→ Request
Among the records below, find each line that includes the string "scene" and copy it.
○ ○ ○ ○
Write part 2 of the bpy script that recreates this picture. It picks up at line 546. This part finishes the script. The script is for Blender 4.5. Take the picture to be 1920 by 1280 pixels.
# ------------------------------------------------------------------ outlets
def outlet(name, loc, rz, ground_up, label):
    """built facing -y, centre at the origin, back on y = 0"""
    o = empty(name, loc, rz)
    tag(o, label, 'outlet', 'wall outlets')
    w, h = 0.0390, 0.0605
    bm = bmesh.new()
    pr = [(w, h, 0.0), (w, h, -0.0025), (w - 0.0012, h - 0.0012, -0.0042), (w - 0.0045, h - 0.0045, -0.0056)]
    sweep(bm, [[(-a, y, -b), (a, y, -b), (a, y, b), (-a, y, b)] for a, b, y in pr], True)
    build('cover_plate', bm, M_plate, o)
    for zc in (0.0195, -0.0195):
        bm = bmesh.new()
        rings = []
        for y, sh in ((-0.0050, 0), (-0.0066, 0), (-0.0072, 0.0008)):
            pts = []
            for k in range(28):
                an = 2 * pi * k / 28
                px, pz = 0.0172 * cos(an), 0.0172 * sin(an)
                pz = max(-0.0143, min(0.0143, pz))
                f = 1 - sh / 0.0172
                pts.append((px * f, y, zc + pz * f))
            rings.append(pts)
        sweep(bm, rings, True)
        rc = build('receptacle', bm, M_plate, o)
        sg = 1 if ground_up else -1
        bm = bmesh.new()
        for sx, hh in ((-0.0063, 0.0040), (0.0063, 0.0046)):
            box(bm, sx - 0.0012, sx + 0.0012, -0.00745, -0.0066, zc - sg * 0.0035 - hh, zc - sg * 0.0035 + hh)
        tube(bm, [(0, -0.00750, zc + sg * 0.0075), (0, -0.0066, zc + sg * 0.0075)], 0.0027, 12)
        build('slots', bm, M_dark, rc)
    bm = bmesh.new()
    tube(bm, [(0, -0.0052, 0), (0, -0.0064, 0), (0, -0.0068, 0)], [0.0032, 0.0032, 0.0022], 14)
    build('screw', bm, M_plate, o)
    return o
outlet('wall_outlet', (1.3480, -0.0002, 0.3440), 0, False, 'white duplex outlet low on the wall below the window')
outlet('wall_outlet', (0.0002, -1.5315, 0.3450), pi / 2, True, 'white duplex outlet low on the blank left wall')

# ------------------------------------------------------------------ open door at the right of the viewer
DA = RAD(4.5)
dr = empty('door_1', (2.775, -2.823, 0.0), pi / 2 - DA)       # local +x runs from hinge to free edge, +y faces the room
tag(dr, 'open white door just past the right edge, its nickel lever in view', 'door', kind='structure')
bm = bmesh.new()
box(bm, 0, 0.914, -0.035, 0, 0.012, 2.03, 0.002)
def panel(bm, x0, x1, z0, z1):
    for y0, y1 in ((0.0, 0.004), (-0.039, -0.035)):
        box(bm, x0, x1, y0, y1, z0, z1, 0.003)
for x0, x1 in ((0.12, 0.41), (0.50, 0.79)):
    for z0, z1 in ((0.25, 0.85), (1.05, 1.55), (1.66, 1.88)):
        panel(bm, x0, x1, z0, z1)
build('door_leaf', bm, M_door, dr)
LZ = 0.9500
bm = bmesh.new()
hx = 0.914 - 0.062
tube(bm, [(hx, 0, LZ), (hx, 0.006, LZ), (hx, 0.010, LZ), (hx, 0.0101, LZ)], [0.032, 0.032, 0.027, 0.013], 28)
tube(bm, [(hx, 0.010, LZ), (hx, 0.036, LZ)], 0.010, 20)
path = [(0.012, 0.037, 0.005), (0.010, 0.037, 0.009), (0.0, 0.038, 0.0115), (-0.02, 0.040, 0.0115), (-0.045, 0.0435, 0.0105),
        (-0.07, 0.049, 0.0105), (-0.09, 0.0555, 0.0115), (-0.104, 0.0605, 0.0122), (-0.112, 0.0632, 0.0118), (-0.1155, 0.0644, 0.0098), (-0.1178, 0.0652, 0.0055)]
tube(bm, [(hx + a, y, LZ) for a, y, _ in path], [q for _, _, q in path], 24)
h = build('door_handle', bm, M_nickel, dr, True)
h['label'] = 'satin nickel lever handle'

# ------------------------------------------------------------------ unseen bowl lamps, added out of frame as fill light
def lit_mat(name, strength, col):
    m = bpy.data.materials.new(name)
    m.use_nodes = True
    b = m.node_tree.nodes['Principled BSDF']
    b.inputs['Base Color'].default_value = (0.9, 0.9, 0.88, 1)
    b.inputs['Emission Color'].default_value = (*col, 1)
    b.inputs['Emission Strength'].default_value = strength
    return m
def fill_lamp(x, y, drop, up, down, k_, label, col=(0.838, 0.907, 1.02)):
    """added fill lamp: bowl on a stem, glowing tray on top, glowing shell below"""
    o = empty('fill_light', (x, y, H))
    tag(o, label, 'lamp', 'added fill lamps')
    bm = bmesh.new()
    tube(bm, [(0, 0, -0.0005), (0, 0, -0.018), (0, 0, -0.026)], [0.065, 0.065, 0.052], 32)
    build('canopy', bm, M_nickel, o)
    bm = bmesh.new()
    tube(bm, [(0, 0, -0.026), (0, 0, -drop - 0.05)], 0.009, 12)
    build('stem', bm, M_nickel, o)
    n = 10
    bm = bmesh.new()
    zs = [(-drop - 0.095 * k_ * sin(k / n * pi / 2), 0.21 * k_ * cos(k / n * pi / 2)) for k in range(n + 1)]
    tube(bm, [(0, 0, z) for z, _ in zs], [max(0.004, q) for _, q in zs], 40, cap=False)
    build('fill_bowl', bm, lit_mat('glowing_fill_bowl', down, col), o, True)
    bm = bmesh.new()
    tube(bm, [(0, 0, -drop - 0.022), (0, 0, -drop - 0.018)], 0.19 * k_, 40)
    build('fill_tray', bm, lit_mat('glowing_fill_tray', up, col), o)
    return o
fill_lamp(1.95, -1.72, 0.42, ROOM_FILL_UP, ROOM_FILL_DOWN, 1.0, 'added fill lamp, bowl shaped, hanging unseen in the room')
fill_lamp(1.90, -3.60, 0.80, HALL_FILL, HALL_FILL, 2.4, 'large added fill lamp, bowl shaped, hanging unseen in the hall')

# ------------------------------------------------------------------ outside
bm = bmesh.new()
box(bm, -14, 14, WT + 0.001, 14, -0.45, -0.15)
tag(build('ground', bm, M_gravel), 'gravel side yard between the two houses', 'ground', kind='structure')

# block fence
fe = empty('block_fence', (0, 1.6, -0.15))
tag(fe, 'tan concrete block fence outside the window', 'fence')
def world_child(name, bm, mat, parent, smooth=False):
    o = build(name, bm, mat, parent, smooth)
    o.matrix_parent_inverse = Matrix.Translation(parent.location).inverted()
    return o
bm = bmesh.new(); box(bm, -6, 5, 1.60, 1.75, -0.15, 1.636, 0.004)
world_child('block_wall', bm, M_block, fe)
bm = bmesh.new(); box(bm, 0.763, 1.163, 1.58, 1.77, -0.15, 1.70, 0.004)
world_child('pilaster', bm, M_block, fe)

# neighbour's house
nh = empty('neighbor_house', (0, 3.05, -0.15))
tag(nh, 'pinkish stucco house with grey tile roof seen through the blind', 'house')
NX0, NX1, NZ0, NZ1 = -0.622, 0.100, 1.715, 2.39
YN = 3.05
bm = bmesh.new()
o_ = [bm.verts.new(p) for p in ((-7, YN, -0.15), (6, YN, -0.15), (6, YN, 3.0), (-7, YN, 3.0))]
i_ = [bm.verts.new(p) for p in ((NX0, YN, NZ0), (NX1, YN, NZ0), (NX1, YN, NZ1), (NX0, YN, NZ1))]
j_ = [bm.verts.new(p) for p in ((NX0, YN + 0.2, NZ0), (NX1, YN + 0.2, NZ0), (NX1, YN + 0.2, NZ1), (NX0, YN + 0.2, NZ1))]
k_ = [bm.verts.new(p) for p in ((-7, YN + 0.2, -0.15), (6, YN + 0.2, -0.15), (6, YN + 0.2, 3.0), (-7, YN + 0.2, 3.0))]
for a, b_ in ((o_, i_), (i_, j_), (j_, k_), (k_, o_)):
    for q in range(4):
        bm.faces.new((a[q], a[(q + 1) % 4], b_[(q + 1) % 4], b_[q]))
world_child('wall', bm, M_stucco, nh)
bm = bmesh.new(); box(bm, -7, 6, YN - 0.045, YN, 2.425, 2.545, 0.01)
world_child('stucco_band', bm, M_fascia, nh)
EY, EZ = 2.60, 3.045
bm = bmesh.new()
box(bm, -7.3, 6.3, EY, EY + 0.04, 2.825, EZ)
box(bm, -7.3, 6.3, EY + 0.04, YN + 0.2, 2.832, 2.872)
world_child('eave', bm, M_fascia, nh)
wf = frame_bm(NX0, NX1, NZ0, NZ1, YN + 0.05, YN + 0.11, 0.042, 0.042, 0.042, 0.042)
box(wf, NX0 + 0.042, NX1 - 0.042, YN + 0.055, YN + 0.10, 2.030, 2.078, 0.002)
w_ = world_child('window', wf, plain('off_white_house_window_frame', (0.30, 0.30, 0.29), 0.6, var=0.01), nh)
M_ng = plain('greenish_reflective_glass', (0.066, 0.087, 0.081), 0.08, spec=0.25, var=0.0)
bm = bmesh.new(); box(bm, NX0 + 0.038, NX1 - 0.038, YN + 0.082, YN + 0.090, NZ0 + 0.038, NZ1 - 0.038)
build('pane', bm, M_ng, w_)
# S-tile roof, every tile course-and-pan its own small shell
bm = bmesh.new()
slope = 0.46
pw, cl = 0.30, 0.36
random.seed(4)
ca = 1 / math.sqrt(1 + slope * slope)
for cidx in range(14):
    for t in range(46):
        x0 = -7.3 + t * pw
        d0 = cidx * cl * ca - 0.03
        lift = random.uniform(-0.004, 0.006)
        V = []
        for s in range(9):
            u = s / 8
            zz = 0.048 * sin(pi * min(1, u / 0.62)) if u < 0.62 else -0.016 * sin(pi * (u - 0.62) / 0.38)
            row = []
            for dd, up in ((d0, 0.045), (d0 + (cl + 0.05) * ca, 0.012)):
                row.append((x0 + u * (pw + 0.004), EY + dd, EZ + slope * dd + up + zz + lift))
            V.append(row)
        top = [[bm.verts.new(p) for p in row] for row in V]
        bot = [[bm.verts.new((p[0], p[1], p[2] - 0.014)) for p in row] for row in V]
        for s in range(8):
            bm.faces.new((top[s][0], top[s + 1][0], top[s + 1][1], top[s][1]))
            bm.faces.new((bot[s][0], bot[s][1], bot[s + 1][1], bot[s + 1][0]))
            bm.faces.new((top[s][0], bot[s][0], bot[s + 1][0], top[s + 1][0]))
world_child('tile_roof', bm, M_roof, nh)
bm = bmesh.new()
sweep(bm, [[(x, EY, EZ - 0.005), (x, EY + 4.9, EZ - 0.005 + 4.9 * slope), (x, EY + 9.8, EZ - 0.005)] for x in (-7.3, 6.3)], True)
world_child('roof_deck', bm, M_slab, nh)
○ ○ ○ ○
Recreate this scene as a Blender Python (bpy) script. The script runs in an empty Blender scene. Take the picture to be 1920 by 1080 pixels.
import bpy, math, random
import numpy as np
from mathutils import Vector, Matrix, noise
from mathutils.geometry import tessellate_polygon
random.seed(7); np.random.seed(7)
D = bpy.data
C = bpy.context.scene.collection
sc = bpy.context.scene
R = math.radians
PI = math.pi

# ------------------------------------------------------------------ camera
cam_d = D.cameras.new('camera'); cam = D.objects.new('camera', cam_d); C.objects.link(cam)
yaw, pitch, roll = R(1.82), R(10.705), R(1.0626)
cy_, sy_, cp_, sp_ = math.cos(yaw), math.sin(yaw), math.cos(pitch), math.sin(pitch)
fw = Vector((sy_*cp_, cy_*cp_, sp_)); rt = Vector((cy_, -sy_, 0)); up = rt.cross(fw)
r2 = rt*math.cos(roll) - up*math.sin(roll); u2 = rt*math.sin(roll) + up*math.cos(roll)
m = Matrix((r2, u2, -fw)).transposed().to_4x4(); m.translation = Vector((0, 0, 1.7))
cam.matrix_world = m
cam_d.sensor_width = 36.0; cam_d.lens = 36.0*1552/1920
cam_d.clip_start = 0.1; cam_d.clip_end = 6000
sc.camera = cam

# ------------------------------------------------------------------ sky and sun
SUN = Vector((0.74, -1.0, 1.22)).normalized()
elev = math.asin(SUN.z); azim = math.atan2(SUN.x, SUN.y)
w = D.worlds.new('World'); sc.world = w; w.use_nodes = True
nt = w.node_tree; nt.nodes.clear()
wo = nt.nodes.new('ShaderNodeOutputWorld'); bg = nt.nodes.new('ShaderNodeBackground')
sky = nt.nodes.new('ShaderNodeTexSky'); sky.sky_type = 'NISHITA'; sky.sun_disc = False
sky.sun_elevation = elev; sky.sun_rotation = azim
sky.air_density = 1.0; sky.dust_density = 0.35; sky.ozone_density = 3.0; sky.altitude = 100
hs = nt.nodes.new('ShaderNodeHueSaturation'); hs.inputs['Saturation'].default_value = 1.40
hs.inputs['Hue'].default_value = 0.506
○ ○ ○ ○
→ Exercise answer
Recreate this scene as a Blender Python (bpy) script. The script runs in an empty Blender scene. Take the picture to be 1920 by 1080 pixels.
C = bpy.context.scene.collection
sc = bpy.context.scene